Showers & Bathrooms


Bathroom Flooring Tips - How To Lay A Sub-floor

Before you fit any type of bathroom flooring, it’s essential to make sure the sub-floor is prepared adequately to ensure it’s ready to take the flooring.  This is especially crucial in bathrooms, where the high moisture levels in the air can make any flooring more susceptible to damage.  How you should prepare your sub-floor depends on whether your bathroom floor is wooden or concrete.

Because it’s rigid, concrete makes a good base for flooring.  If you’ve got a new screed, it can take several months for the concrete to dry out completely before a new floor can be laid over it.  With old screed, you will need to make sure you’ve got a level surface, by either filling holes or applying a self-leveling compound.  Start by using a hammer and chisel to remove any lumps of concrete sticking up on the surface, as these could damage the new flooring.  Use either mortar or self-leveling compound to fill in any noticeable holes or dips.  Make sure there are no patches of bitumen left over from a previous floor covering, as this can stop the self-leveling compound settling properly.

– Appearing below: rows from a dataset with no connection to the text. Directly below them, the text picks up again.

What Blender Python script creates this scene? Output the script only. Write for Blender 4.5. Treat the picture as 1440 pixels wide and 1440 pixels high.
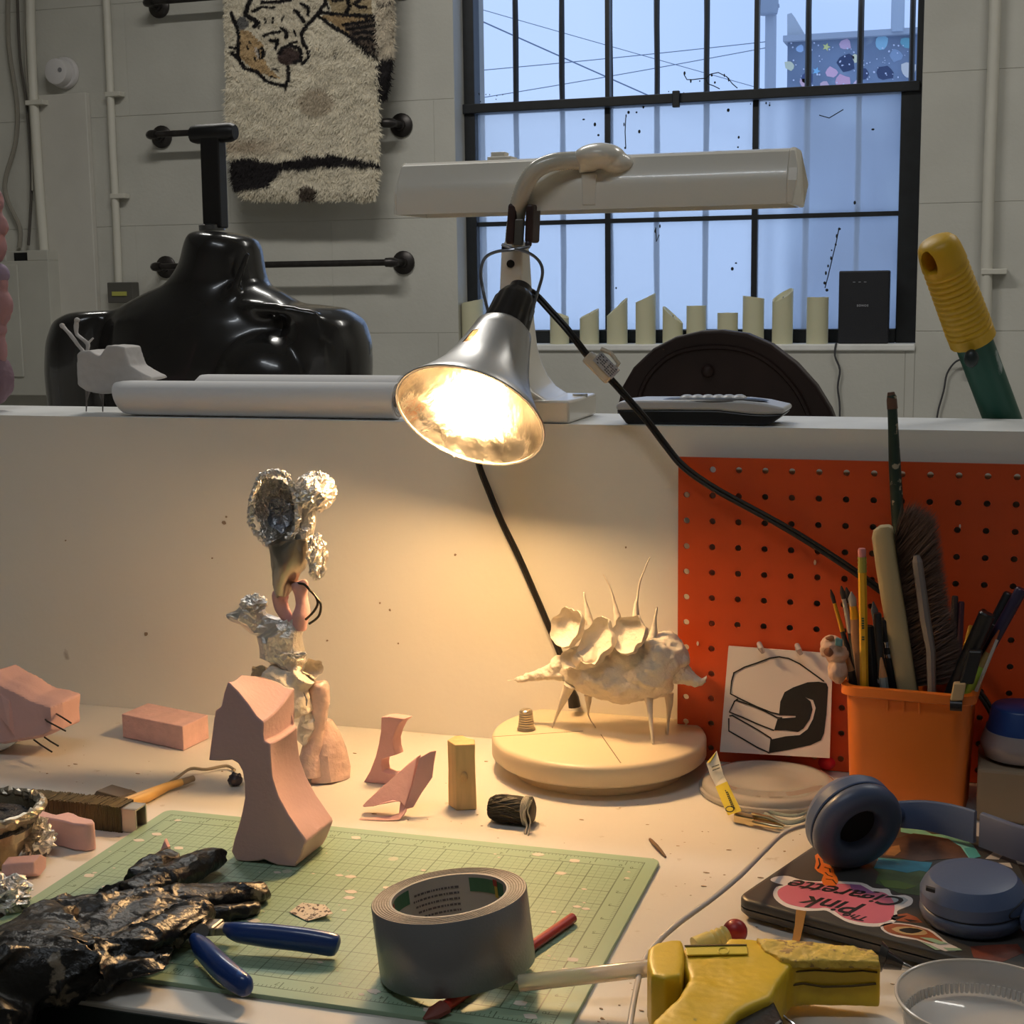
import bpy, bmesh, math, random
import numpy as np
from mathutils import Vector, Matrix, noise
random.seed(7)
S = bpy.context.scene
for o in list(bpy.data.objects): bpy.data.objects.remove(o)

# ---------------------------------------------------------------- camera, world, lights, exposure
F = 2100.0; CH = 0.470                       # focal length in pixels of a 1440 frame, eye height over the desk top
pitch, roll, yaw = 0.14949, -0.01316, 0.31210
cyw, syw, cp, sp = math.cos(yaw), math.sin(yaw), math.cos(pitch), math.sin(pitch)
fw = Vector((-syw*cp, cyw*cp, -sp)); x0 = Vector((cyw, syw, 0)); u0 = x0.cross(fw)
cx = x0*math.cos(roll)+u0*math.sin(roll); cu = -x0*math.sin(roll)+u0*math.cos(roll)
cam = bpy.data.cameras.new('camera'); cam.sensor_width = 36; cam.lens = 36*F/1440; cam.clip_start = .02; cam.clip_end = 200
co = bpy.data.objects.new('camera', cam); S.collection.objects.link(co)
m = Matrix.Identity(4)
for i in range(3): m[i][0], m[i][1], m[i][2] = cx[i], cu[i], -fw[i]
m[2][3] = CH
co.matrix_world = m; S.camera = co
S.view_settings.view_transform = 'Standard'; S.view_settings.look = 'None'
S.view_settings.gamma = 1; S.view_settings.use_curve_mapping = False
S.view_settings.exposure = 0.0

w = bpy.data.worlds.new('sky'); S.world = w; w.use_nodes = True
nt = w.node_tree; bg = nt.nodes['Background']
tc = nt.nodes.new('ShaderNodeTexCoord'); nz = nt.nodes.new('ShaderNodeTexNoise'); nz.inputs['Scale'].default_value = 3
rp = nt.nodes.new('ShaderNodeValToRGB')
rp.color_ramp.elements[0].position = .3; rp.color_ramp.elements[0].color = (.40, .575, .93, 1)
rp.color_ramp.elements[1].position = .7; rp.color_ramp.elements[1].color = (.50, .67, .98, 1)
nt.links.new(tc.outputs['Generated'], nz.inputs['Vector']); nt.links.new(nz.outputs['Fac'], rp.inputs['Fac'])
nt.links.new(rp.outputs['Color'], bg.inputs['Color']); bg.inputs['Strength'].default_value = 1.22

def area(name, loc, sx, sy, power, col, rot=(0, 0, 0)):
    l = bpy.data.lights.new(name, 'AREA'); l.shape = 'RECTANGLE'; l.size = sx; l.size_y = sy; l.energy = power; l.color = col
    o = bpy.data.objects.new(name, l); S.collection.objects.link(o); o.location = loc; o.rotation_euler = rot
    return o
CEIL = 2.3; FLOOR = -.75; WALLY = 4.6
FIX = [((-1.5, 2.9), 26.0), ((-0.45, 0.2), 8.5), ((0.9, 3.0), 15.0)]   # ceiling tube fixtures: position, watts
for (fx, fy), pw in FIX: area('ceiling_tube_light', (fx, fy, CEIL-.075), 1.2, .14, pw, (1, .97, .90) if fy > 1 else (.88, .94, 1))
BULB_W = 6.3; BULB_COL = (1, .61, .27)

# ---------------------------------------------------------------- pixel rays -> world points
def ray(px, py): return fw+cx*((px-720)/F)-cu*((py-720)/F)
EYE = Vector((0, 0, CH))
def P(px, py, Y):
    d = ray(px, py); return EYE+d*(Y/d.y)
def T(px, py, z=0):
    d = ray(px, py); return EYE+d*((z-CH)/d.z)
def PL(px, py, o, n):
    d = ray(px, py); return EYE+d*((o-EYE).dot(n)/d.dot(n))
def V(*a): return Vector(a)
def proj(p):
    q = p-EYE; z = q.dot(fw); return (720+F*q.dot(cx)/z, 720-F*q.dot(cu)/z)

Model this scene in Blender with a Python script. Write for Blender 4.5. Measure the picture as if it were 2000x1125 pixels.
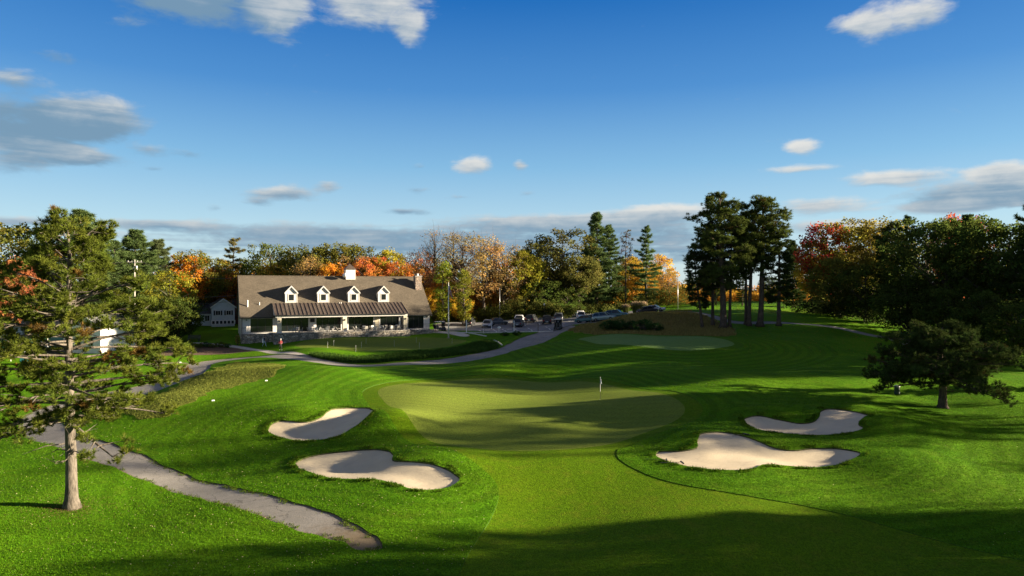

Once you’ve done this, sweep off any loose dust and debris and apply a PVA solution, made up of 1 part PVA to 5 parts water.  Then, following the user instructions, mix up some self-leveling compound in a bucket to the desired consistency.  Pour this straightaway onto the screed and use a plastering trowel to spread it over the whole floor.  It should dry overnight to produce a level surface.  Once it’s dry, smooth off any rough spots with sandpaper. 

With a wooden floor, what condition it’s in will affect which type of floor covering would be best to use.  It also depends on what type of flooring you’re using as to how you prepare your sub-floor.  For example, if you’re laying vinyl or laminate flooring, a chipboard sub-floor should be sufficient.  But to lay tiles, you’ll have to lay a further sub-floor made from ply.  Bare floorboards will need the most work.

Before you start, make sure that all your floorboards are securely fixed in place if they’re not, screw them into position.  Using screws rather than nails means you can more easily gain access under the floor should you need to in the future.  Be careful not to screw through any pipes or cables.  A good way to level out uneven floorboards is to staple or nail 4ft x 2ft sheets of hardboard over the floor.

To cut hardboard to size, use a craft knife and a straight edge to score the surface, then snap it apart.  Use paper templates to cut the hardboard to fit around tricky bits, such as the base of a pedestal sink.  Cut out the required shape using a jigsaw, before slotting your hardboard into place.